The British government is seeking a site for what would be the world’s first commercial fusion reactor. The device would heat hydrogen gas to the temperature of the sun’s surface to melt hydrogen atoms together, unleashing vast energies and providing clean power in more quantities than the device uses.
So-called “hot fusion” has been in development for more than 40 years but has yet to prove the reaction can be sustained long enough to deliver electricity affordably and reliably.
The new project called the Spherical Tokamak for Energy Production (STEP), is intended to commercialize a simplified fusion reactor design dubbed the Mega Amp Spherical Tokamak, which was successfully test-fired in October at the U.K.’s Culham Centre for Fusion Energy.
STEP’s construction budget is said to be less than $10 billion, cheaper than a conventional nuclear power generating plant. It also won’t be able to breed tritium, a lethal radioactive element. But STEP will need tritium to ignite its reactions, so operators will need to import the scarce and dangerous material from elsewhere.
Also, plasma heated to millions of degrees F in a small space will be hard on materials, and STEP will have to be shut down periodically so interior parts can be replaced.
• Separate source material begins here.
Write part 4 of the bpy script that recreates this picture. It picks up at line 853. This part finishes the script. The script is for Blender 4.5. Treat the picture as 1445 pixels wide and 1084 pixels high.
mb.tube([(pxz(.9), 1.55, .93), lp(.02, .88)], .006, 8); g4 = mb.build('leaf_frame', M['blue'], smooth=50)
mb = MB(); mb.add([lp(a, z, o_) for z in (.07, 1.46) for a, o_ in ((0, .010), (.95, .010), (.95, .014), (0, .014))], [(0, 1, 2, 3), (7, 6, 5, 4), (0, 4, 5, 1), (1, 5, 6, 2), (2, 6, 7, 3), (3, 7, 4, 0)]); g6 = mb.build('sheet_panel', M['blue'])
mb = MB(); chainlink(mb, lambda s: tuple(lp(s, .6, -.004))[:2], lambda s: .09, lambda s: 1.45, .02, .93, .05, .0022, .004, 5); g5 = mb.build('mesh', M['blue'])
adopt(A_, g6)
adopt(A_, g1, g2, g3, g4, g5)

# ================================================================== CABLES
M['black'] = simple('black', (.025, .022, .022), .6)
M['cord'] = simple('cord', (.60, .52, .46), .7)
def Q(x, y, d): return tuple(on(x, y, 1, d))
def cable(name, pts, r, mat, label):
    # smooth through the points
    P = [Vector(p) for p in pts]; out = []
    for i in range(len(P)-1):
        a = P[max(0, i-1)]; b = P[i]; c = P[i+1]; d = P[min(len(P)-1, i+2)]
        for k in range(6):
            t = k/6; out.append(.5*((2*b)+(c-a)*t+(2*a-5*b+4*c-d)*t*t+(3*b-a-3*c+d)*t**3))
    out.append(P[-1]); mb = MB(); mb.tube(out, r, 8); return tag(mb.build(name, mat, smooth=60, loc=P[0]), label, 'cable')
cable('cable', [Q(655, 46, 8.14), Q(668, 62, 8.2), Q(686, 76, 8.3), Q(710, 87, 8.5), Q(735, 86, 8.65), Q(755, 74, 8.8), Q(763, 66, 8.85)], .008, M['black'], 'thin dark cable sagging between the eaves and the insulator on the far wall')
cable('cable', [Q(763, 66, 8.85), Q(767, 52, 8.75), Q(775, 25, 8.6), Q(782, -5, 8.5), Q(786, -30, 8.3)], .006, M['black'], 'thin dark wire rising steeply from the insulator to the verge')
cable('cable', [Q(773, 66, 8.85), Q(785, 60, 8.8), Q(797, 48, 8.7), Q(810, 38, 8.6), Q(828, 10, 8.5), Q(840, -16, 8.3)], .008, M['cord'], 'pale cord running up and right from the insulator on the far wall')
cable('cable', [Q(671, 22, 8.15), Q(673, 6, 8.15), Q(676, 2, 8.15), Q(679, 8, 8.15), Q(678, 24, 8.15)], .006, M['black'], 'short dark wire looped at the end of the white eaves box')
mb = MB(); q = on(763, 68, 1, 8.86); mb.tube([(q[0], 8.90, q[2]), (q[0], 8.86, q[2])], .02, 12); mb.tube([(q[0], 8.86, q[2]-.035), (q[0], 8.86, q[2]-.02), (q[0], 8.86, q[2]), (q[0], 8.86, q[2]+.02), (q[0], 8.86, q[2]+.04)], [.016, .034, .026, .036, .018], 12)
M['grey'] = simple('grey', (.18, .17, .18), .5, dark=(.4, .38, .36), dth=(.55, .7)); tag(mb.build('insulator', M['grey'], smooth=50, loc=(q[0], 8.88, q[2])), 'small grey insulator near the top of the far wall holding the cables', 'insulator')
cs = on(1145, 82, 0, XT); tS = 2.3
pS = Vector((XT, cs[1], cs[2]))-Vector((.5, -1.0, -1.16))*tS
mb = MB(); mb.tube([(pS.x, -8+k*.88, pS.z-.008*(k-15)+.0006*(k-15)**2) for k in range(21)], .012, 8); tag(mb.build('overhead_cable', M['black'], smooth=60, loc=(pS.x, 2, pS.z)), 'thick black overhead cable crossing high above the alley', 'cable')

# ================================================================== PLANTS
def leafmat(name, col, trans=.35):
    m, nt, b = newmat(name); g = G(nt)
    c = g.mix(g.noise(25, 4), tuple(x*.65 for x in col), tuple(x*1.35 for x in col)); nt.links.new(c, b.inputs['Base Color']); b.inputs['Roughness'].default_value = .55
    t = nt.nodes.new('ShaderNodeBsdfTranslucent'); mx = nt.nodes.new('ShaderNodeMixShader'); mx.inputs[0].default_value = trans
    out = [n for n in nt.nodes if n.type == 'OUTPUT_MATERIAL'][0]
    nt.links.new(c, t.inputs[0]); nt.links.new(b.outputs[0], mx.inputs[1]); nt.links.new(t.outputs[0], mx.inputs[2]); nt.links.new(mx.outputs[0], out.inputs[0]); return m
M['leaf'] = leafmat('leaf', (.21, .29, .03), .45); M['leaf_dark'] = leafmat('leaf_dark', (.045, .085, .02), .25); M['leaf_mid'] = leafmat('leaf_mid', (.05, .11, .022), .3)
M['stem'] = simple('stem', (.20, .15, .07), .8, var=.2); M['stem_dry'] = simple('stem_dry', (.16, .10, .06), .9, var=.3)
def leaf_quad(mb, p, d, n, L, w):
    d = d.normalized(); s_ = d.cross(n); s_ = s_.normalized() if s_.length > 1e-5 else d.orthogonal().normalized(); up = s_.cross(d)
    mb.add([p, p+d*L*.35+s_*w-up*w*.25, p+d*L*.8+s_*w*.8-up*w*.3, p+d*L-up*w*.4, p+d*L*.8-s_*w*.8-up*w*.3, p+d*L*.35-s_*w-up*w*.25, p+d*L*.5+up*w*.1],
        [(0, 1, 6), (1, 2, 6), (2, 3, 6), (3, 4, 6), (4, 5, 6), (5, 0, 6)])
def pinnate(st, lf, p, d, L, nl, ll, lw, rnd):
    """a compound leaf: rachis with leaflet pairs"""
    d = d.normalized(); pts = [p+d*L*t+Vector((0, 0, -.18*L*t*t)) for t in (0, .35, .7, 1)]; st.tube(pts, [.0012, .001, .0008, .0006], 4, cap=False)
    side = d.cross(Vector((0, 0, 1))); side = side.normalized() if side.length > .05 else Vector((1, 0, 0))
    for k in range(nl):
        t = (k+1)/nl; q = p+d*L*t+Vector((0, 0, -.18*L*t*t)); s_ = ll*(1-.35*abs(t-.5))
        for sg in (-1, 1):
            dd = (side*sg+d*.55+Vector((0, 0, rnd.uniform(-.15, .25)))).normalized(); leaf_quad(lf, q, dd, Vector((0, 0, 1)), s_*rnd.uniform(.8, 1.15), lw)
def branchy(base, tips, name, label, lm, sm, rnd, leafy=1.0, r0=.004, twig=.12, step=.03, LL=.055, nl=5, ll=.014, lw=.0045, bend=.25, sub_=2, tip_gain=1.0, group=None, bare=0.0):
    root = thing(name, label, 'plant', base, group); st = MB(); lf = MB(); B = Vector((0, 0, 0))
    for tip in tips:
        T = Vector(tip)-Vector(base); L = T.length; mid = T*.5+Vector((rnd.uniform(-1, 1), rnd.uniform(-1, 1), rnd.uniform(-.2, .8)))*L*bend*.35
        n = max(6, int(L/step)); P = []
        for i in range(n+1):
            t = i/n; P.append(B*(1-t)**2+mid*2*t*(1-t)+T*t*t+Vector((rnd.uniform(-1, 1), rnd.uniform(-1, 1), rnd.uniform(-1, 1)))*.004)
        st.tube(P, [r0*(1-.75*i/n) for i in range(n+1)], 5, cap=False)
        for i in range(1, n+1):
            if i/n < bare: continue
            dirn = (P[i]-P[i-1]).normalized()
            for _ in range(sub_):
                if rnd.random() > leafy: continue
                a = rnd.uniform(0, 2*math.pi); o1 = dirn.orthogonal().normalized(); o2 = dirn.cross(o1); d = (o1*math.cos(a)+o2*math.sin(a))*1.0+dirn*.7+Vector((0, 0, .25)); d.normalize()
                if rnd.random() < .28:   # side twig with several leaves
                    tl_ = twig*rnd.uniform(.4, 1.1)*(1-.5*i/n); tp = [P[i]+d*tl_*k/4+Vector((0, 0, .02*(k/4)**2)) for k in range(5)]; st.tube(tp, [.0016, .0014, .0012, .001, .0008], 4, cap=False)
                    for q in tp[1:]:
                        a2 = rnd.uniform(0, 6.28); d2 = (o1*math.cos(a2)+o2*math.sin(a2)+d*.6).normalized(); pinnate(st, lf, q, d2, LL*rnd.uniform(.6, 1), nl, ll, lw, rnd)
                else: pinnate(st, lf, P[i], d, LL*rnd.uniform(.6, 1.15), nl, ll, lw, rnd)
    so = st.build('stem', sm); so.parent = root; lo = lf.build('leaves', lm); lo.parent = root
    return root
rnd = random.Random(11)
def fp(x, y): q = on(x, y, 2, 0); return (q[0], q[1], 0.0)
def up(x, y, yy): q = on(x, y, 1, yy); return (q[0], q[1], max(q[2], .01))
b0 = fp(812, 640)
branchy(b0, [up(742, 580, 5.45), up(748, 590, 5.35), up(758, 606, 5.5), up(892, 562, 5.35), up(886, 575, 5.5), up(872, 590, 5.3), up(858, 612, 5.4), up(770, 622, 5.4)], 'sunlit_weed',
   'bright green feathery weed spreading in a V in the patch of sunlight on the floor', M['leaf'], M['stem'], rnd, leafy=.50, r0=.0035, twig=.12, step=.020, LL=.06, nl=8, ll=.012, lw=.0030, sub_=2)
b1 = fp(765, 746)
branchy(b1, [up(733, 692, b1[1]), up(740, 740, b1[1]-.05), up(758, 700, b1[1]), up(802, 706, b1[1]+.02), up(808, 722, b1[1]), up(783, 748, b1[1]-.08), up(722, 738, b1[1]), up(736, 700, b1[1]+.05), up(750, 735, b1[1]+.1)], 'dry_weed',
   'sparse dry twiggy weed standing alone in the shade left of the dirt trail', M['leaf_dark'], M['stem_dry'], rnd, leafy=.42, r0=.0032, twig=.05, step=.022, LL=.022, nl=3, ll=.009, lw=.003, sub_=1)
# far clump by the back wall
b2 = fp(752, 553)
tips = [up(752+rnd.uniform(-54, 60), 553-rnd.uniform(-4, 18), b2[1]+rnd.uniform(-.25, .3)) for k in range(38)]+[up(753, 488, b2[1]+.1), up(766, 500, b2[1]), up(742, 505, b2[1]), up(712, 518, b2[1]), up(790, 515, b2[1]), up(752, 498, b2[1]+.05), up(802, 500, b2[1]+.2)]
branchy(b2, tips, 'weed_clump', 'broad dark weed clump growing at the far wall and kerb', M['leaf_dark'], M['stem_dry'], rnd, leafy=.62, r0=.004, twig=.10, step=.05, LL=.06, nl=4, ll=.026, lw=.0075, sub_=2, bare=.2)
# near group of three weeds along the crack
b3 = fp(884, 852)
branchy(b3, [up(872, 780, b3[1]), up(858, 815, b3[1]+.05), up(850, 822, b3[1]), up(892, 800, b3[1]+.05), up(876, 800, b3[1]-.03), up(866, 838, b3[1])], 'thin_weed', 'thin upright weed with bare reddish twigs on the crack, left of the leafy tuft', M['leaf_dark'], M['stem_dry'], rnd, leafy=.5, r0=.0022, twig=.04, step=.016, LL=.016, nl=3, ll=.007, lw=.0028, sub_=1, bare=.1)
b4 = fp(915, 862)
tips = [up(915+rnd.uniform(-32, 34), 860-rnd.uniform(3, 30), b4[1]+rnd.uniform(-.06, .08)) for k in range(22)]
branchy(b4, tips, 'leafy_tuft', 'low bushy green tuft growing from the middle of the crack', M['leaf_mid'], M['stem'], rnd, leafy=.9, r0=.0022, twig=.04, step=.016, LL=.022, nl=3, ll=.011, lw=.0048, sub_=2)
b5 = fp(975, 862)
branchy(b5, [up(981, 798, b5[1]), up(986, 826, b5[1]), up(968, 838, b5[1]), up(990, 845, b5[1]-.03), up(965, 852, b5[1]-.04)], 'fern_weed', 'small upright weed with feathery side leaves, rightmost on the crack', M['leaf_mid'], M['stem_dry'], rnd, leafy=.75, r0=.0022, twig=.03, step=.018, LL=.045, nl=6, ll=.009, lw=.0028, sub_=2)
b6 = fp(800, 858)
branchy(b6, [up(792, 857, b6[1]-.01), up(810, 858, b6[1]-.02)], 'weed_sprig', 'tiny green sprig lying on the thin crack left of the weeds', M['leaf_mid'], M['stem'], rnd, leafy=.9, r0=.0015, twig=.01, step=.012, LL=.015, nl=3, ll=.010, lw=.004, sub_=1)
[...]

The push to build STEP might not be entirely technological.
The British government’s major previous fusion project is winding down, leaving a cadre of fusion engineers with little to do. Also, the U.K. might lose its role in Europe’s joint fusion program if it doesn’t work out a successful Brexit deal.
In addition, two private-sector start-ups are hot on the trail of commercial fusion power: Tokamak Energy, a British venture, hopes to build a working fusion reactor by 2030; Commonwealth Fusion Systems in the U.S. plans for one to be ready by 2025.
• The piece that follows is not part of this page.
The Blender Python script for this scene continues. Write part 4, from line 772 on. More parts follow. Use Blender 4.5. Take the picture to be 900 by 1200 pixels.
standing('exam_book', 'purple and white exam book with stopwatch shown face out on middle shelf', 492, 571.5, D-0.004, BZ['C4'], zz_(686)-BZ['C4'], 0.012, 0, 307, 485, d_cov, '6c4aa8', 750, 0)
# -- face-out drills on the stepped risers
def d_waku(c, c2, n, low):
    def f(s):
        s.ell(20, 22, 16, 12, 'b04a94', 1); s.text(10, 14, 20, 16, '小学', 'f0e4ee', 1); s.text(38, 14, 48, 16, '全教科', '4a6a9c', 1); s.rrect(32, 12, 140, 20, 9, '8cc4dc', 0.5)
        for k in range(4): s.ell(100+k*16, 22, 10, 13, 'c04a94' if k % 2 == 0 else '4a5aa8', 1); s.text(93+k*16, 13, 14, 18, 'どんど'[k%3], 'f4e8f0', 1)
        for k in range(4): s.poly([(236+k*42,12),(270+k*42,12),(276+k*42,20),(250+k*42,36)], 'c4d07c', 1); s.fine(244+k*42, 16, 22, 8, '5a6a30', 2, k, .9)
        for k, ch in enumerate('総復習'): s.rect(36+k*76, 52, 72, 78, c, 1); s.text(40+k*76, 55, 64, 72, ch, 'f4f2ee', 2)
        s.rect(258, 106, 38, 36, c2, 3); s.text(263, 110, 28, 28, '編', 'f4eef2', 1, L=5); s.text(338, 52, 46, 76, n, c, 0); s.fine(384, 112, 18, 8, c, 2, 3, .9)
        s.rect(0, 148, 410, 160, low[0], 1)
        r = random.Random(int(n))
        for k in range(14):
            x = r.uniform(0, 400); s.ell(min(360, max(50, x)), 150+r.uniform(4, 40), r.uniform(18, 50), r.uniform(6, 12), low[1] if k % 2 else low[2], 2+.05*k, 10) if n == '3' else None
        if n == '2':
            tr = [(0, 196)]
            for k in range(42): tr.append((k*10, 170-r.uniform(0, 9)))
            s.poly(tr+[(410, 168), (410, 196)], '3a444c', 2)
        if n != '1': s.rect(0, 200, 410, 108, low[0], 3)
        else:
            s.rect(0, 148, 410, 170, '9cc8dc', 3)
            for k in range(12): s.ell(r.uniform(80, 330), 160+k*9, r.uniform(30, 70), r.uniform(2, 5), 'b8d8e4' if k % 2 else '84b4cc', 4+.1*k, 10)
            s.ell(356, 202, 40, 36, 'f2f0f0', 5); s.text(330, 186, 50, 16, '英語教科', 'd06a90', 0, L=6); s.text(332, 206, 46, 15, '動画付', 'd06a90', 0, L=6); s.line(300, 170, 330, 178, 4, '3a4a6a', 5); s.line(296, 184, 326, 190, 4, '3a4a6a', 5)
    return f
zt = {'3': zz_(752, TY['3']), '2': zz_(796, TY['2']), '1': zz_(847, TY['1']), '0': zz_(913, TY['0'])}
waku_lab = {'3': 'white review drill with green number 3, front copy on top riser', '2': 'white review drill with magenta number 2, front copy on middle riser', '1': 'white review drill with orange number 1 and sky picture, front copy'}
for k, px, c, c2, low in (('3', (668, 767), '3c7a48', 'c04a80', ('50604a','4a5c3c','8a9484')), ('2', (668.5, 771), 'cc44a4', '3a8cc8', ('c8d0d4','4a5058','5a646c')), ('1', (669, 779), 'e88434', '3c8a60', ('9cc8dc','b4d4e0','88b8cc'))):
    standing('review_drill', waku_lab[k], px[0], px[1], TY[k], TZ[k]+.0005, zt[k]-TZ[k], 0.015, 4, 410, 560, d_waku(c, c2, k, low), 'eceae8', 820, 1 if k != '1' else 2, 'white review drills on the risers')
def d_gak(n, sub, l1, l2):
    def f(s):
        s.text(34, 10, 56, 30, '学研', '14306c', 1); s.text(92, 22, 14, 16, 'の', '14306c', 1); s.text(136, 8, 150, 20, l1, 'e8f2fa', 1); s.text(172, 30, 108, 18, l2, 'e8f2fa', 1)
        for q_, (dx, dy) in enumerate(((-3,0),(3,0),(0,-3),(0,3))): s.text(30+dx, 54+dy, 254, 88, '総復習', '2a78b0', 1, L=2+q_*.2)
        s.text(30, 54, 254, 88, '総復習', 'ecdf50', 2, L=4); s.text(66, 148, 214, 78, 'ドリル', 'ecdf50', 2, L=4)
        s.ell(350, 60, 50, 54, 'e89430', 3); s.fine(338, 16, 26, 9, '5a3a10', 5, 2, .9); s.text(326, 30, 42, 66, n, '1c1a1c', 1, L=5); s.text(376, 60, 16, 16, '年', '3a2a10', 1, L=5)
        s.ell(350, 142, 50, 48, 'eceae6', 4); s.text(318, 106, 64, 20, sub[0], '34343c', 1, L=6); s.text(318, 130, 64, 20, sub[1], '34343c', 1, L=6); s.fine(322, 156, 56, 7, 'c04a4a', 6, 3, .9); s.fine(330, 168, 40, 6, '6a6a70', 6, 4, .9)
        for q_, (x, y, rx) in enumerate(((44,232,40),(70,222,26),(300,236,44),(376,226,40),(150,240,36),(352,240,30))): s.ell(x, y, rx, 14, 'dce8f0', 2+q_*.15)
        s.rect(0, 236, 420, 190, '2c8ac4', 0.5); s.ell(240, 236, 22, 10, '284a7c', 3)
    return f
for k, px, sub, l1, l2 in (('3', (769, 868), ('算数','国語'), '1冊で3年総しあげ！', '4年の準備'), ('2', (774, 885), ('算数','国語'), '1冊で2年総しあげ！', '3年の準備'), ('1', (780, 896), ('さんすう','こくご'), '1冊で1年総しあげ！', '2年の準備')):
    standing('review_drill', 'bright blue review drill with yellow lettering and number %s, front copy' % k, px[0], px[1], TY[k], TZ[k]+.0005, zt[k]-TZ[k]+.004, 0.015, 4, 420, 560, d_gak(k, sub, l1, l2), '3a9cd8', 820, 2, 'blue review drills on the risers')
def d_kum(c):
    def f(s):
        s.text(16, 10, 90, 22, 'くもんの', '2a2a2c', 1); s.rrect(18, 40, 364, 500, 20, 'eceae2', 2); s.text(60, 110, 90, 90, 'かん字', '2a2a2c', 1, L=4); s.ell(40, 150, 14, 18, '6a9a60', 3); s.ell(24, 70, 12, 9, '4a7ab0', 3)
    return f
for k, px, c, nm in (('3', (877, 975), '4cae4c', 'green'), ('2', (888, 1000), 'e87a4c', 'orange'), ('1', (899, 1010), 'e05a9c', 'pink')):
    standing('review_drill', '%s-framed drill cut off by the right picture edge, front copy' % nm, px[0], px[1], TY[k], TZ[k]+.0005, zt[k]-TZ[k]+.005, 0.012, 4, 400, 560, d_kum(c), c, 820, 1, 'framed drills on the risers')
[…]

In contrast, STEP is slated to begin construction in 2032 and start delivering electricity by 2040.
TRENDPOST: Hot fusion technology has never shown an ability to deliver a sustained reaction that justifies a commercial project, much less the investment required to build one. There is no evidence it can be made practical, especially when the cost of renewable energy continues to plummet and the world is moving to decentralized power generation.
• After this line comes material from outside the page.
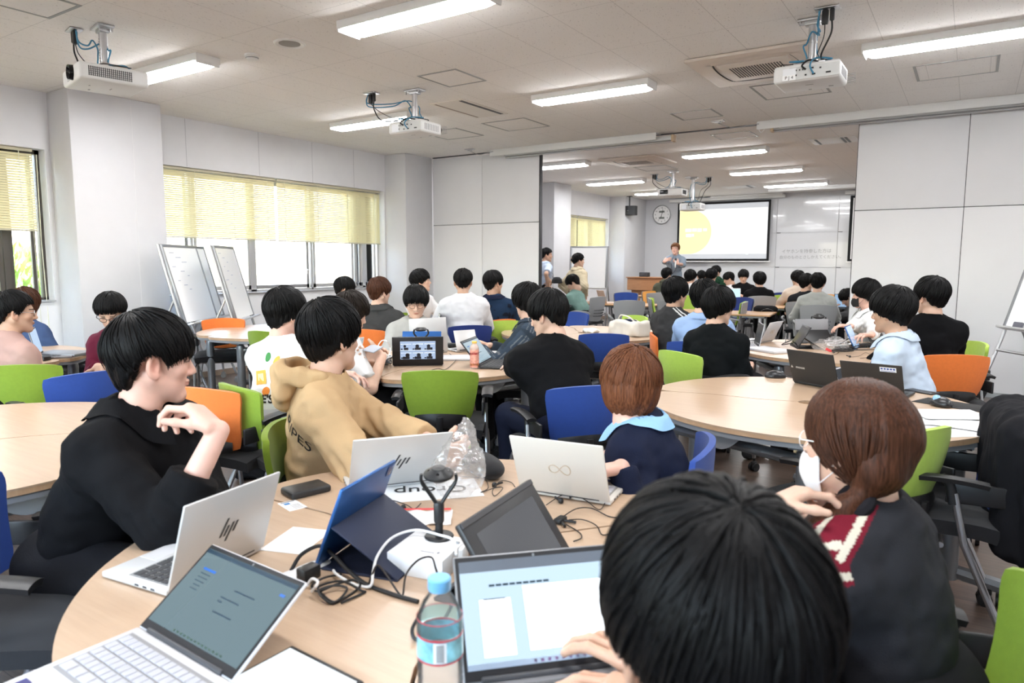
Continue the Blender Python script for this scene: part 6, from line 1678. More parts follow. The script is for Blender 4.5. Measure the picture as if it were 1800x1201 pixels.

As a research field, hot fusion suffers from a case of what economists call “sunk costs:” governments have invested tens of billions in it over decades; respected scientists have built their academic careers and credentials in the field. To pull the plug now and admit hot fusion’s impracticality would be to admit past investments of money, time, and careers were wasted – an admission that none of the players seem yet to be able to make.